→ Written instruction: Find the string "wide" in the entries and copy each line that has it.

→ Supplied records:
** START **

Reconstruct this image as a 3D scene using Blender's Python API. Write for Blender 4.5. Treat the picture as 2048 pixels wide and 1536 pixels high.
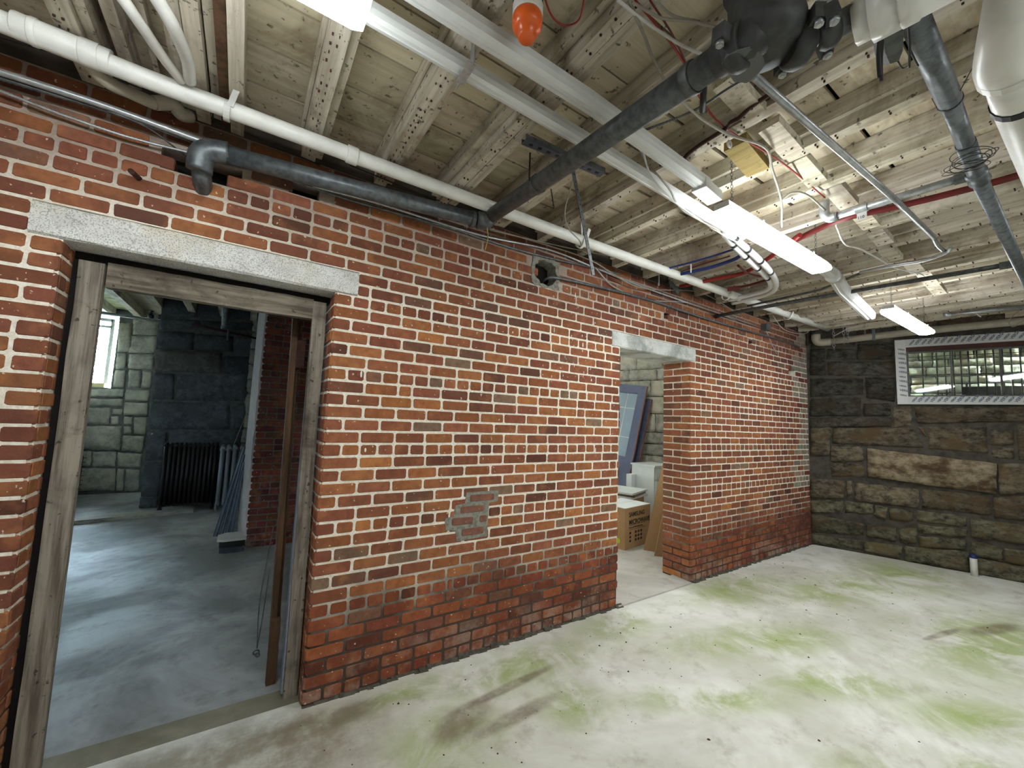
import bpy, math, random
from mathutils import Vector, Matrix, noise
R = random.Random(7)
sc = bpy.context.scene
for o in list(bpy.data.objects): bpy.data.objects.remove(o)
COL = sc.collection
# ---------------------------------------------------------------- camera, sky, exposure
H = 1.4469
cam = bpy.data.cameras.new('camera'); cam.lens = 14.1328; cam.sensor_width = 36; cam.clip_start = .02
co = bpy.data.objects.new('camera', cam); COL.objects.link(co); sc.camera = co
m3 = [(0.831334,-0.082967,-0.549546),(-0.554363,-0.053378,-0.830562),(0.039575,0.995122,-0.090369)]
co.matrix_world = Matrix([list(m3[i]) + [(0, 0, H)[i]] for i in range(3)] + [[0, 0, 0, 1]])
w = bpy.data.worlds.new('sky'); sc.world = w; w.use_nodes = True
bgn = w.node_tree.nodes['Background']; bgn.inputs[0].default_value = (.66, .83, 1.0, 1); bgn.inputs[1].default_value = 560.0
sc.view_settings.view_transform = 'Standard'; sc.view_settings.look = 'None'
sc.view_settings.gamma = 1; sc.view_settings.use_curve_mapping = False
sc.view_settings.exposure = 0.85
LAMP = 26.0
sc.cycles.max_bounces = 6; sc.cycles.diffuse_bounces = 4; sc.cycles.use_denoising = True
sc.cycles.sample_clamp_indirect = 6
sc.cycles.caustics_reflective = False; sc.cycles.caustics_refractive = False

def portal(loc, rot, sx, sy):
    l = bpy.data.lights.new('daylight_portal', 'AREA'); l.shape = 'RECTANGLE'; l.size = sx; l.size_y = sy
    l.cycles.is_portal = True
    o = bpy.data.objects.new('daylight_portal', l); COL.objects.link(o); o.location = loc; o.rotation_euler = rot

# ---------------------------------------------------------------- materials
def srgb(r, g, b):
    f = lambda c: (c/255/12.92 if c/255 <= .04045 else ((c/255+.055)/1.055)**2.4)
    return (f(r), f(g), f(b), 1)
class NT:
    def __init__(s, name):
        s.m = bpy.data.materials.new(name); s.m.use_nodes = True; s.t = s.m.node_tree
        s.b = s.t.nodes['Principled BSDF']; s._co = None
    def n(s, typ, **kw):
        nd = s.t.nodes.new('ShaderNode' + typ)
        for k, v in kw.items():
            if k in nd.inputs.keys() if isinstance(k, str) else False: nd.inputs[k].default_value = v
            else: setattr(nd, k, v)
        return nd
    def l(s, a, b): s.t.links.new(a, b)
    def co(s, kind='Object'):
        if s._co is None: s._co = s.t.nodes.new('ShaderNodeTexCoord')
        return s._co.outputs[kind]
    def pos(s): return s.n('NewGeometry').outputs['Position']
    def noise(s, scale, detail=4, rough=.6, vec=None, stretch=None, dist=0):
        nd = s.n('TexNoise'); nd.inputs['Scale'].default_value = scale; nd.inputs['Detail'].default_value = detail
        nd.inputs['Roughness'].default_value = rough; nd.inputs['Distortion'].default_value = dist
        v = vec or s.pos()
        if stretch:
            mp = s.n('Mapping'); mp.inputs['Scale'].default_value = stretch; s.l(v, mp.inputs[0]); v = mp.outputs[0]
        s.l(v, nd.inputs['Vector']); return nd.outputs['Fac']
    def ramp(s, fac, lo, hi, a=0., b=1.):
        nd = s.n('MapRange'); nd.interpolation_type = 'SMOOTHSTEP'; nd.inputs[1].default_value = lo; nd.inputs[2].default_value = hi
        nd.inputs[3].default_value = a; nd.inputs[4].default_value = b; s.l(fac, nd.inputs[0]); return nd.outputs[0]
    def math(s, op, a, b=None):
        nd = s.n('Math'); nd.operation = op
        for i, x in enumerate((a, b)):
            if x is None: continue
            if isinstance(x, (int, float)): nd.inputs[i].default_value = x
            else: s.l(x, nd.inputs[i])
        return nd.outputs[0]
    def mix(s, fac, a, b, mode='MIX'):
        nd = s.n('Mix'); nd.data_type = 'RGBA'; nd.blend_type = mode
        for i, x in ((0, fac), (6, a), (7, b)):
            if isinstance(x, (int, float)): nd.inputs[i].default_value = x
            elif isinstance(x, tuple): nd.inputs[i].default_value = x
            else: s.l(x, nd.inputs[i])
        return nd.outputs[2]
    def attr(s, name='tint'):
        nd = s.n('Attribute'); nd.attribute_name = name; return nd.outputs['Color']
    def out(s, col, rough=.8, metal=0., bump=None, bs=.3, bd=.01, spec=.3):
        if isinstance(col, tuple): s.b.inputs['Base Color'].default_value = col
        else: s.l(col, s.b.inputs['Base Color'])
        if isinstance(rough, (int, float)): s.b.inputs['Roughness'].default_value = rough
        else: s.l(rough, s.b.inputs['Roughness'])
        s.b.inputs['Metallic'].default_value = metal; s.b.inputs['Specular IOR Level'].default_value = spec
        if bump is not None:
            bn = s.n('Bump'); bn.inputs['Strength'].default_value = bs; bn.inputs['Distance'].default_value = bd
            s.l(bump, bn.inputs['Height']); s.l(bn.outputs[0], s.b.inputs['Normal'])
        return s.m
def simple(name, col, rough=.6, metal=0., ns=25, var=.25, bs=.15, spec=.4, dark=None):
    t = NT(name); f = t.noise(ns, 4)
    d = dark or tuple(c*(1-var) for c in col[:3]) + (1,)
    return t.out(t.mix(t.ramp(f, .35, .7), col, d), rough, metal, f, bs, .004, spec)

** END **
** START **

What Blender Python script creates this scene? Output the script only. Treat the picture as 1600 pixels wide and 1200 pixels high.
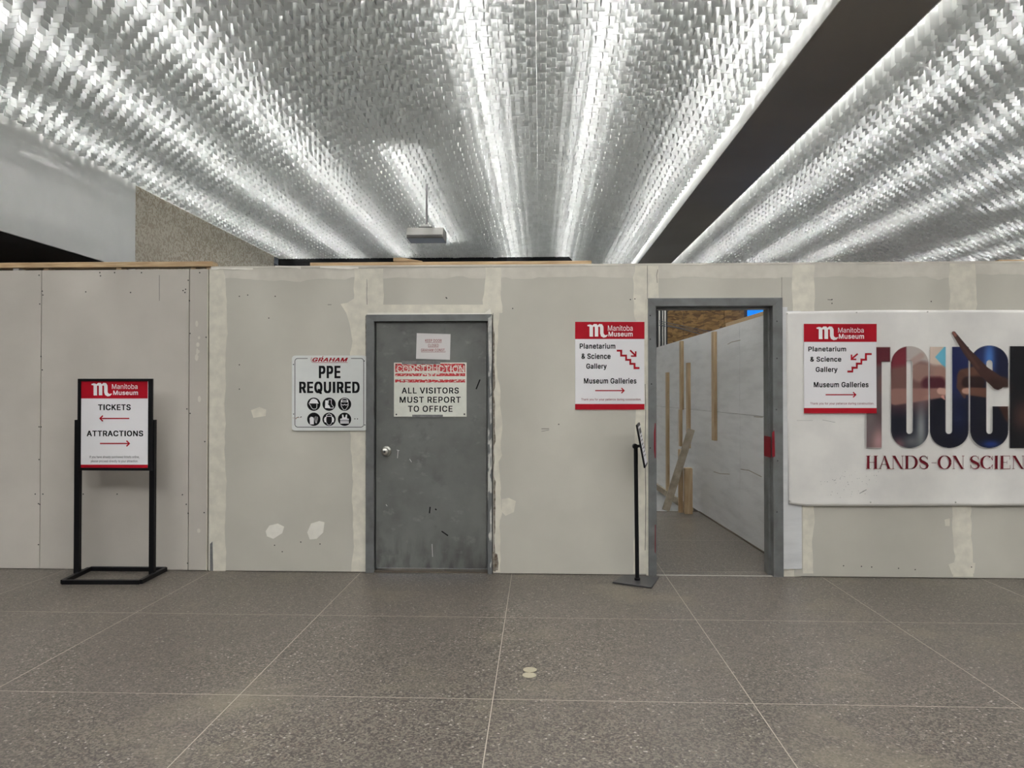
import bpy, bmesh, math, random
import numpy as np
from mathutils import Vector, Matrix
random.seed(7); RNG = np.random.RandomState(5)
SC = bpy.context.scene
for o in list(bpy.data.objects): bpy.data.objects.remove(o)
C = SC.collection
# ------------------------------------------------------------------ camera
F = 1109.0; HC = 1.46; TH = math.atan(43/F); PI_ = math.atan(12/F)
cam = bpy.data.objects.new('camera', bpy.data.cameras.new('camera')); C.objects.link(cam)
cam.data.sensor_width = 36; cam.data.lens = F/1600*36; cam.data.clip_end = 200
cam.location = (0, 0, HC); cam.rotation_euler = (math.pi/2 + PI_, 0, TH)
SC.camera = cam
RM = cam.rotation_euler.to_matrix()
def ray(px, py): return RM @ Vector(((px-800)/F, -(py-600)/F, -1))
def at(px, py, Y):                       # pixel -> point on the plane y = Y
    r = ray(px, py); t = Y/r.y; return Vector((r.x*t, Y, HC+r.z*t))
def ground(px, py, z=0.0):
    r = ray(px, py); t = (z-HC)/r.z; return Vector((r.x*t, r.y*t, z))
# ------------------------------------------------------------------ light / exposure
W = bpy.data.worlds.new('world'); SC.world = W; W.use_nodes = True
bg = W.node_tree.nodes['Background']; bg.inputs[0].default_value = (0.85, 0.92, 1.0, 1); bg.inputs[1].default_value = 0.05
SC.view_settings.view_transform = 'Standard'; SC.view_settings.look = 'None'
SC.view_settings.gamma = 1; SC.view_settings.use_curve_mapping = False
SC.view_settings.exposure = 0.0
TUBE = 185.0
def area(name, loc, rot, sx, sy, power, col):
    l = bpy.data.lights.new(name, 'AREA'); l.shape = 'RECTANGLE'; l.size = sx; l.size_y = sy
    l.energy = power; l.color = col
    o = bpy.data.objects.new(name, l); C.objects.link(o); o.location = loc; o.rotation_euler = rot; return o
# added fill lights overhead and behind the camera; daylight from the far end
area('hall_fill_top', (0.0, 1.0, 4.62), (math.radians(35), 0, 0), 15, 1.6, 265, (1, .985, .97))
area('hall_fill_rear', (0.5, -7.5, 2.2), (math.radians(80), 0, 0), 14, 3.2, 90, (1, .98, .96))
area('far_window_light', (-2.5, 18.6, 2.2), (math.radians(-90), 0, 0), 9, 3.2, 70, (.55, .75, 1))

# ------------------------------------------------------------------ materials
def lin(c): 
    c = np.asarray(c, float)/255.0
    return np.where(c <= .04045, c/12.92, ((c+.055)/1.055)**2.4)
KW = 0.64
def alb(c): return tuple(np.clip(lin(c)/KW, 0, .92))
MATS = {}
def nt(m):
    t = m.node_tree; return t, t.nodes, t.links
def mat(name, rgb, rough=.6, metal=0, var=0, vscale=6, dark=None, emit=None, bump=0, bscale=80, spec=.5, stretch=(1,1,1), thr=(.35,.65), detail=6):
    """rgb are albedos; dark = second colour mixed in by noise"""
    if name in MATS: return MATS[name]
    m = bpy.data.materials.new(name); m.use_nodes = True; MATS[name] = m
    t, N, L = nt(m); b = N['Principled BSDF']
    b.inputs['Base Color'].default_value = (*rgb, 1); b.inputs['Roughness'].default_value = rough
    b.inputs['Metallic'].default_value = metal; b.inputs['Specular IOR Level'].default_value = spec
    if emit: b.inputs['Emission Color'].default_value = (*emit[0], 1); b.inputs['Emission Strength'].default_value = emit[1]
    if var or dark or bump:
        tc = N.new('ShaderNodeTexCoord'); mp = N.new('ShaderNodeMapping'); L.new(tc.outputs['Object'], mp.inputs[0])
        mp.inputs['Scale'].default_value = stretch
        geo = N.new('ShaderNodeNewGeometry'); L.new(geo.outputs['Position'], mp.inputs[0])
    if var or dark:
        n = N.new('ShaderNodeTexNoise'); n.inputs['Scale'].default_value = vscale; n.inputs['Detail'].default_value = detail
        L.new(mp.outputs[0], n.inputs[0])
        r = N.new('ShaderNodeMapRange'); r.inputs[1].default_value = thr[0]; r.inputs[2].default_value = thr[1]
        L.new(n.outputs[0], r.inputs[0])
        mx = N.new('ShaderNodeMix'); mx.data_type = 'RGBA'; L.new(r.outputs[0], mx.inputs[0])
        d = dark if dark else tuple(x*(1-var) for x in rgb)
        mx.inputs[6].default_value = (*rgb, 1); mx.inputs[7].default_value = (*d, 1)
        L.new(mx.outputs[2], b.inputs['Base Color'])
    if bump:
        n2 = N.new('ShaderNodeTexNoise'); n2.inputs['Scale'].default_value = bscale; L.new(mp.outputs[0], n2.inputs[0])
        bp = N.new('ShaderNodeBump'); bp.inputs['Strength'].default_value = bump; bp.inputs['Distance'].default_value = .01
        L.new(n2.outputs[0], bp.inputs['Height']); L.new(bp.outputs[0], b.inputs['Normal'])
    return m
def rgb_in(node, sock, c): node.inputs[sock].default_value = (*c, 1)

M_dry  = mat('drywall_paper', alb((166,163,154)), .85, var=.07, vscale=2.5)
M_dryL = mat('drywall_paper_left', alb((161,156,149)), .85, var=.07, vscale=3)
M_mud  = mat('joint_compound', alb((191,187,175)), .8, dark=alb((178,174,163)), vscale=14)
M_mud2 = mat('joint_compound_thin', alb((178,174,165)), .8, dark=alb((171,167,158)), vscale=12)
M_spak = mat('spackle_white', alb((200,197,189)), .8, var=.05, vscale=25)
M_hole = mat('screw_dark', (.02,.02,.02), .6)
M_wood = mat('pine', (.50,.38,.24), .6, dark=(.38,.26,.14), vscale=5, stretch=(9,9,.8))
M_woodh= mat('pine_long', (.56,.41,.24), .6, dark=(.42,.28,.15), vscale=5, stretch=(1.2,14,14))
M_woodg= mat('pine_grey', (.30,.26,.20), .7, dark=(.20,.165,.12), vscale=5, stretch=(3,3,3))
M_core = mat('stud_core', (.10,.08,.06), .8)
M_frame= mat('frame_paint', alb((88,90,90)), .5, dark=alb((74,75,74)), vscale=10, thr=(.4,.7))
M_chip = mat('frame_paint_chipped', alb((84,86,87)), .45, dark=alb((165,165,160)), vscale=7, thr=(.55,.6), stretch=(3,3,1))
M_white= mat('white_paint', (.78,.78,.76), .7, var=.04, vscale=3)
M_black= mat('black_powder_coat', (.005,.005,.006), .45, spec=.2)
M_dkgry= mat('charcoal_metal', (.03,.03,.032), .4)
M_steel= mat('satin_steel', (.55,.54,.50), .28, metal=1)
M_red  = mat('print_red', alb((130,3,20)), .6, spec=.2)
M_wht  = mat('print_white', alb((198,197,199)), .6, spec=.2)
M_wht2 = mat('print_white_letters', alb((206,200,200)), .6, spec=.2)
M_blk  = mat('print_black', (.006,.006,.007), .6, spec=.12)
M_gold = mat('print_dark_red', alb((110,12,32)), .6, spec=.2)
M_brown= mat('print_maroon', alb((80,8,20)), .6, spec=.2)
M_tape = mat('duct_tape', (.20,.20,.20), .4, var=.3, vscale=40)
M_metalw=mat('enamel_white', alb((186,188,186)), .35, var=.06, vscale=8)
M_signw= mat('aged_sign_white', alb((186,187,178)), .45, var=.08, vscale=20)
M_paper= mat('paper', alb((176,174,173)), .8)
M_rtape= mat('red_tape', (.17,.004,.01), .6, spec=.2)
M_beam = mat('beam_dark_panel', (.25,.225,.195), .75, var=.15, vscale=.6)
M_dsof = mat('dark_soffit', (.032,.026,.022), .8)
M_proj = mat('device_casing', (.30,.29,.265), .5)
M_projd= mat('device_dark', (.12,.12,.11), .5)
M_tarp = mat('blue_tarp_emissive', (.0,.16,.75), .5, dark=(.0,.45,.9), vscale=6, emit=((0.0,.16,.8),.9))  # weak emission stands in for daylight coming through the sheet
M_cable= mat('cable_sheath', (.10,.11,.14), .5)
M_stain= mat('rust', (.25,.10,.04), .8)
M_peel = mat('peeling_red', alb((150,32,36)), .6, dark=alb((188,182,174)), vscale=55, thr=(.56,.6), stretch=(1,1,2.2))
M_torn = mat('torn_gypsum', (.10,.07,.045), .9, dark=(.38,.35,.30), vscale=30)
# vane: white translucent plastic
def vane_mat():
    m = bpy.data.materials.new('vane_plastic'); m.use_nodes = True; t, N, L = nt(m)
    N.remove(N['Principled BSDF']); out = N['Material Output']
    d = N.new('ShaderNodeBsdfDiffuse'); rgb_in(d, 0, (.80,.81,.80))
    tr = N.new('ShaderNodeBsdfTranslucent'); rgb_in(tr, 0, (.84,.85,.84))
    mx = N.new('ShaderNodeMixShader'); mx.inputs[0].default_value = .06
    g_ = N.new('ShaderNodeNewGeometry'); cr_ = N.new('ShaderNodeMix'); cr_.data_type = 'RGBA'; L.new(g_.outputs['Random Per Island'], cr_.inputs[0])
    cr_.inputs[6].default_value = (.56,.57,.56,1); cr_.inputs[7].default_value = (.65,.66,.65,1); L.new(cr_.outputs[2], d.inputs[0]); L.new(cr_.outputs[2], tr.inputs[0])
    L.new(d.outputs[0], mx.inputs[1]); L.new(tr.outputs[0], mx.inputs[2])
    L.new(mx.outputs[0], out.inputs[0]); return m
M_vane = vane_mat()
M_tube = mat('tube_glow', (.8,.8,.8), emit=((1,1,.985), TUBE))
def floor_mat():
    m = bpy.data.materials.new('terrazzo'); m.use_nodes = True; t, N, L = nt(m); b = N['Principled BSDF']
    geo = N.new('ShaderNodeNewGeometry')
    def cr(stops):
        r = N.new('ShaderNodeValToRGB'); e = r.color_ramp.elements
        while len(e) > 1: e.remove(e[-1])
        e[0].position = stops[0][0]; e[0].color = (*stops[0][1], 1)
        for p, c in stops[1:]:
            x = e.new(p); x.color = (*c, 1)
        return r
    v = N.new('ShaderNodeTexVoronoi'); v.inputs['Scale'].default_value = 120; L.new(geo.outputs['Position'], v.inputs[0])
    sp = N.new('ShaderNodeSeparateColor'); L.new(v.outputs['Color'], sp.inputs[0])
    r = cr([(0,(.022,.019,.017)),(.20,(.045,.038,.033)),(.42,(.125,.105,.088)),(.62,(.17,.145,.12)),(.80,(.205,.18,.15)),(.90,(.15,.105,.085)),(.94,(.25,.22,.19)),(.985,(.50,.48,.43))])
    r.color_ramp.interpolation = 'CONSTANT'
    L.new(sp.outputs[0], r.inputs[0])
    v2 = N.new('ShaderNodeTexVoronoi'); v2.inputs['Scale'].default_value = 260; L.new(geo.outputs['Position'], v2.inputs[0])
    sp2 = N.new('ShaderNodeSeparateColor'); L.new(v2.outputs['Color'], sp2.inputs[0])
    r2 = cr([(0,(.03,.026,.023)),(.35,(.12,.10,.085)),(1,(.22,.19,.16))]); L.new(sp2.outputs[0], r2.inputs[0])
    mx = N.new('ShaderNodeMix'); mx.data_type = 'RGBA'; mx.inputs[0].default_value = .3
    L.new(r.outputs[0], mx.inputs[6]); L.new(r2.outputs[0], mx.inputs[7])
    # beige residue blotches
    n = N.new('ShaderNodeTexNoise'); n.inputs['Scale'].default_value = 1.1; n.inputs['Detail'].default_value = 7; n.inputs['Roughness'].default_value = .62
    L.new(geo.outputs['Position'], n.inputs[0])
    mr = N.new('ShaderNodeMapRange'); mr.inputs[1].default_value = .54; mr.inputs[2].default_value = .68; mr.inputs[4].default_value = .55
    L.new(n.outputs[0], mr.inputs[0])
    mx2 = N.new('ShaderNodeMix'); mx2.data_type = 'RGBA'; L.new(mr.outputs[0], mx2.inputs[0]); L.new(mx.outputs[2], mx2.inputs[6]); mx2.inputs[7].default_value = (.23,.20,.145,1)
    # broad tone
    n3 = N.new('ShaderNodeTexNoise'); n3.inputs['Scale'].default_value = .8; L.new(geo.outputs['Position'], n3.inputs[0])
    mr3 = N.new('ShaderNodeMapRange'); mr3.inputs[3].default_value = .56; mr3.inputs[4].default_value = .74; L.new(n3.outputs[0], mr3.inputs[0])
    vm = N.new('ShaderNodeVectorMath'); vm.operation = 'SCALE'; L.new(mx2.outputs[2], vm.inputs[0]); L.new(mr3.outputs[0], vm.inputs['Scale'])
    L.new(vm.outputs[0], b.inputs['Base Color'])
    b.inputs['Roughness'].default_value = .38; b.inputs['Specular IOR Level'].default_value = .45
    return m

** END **
** START **

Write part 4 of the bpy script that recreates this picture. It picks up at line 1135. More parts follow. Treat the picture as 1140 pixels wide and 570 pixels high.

** END **

→ Answer to the problem:
Reconstruct this image as a 3D scene using Blender's Python API. Write for Blender 4.5. Treat the picture as 2048 pixels wide and 1536 pixels high.
What Blender Python script creates this scene? Output the script only. Treat the picture as 1600 pixels wide and 1200 pixels high.
Write part 4 of the bpy script that recreates this picture. It picks up at line 1135. More parts follow. Treat the picture as 1140 pixels wide and 570 pixels high.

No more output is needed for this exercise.